%%

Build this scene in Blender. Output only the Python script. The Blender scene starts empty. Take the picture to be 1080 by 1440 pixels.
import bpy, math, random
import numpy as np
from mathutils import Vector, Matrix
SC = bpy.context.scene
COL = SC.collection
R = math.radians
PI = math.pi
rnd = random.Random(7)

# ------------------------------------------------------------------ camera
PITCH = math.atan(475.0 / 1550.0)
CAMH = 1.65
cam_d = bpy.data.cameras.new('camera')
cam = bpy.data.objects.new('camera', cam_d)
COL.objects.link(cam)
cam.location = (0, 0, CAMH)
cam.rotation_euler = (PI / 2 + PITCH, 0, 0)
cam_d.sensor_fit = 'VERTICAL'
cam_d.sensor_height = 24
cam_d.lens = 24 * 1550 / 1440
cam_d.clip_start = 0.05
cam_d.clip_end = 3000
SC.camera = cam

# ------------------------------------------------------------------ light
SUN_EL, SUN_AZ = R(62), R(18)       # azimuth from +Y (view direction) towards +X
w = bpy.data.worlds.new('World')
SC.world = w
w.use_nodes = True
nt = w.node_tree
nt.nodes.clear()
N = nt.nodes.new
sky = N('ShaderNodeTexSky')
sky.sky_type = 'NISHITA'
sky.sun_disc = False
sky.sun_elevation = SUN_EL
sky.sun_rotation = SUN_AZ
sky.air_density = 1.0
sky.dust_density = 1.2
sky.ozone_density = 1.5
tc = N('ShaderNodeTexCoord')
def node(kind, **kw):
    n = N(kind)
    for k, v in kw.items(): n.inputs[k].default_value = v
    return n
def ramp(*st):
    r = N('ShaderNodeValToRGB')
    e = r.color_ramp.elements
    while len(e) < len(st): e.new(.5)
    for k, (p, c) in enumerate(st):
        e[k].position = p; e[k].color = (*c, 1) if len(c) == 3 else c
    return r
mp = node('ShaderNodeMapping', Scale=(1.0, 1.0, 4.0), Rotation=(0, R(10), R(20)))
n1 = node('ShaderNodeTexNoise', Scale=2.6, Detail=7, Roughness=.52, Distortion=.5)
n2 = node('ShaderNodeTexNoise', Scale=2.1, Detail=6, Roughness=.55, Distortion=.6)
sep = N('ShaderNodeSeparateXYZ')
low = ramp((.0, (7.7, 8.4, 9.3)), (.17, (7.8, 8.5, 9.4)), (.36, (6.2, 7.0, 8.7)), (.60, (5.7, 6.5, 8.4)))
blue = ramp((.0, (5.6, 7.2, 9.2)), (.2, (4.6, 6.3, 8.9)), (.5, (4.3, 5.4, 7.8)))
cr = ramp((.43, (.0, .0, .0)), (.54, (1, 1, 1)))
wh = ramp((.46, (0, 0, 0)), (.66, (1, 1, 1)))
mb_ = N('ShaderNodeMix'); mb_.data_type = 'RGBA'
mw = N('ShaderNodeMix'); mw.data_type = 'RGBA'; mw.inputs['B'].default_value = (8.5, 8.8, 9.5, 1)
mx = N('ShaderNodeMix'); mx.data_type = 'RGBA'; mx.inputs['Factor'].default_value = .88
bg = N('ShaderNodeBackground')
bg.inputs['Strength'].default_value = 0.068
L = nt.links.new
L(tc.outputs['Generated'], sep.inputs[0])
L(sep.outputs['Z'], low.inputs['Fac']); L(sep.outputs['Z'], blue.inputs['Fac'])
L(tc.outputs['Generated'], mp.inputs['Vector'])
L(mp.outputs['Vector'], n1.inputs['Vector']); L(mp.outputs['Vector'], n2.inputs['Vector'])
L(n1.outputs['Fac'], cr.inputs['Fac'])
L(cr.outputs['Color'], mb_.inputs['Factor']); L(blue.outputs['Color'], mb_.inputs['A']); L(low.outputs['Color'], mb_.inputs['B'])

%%

### WHAT IS NEEDED
Repeat, exactly and only, the lines from the beginning of the material through the line that contains "rnd = random.Random(7)".

### THE ANSWER
Build this scene in Blender. Output only the Python script. The Blender scene starts empty. Take the picture to be 1080 by 1440 pixels.
import bpy, math, random
import numpy as np
from mathutils import Vector, Matrix
SC = bpy.context.scene
COL = SC.collection
R = math.radians
PI = math.pi
rnd = random.Random(7)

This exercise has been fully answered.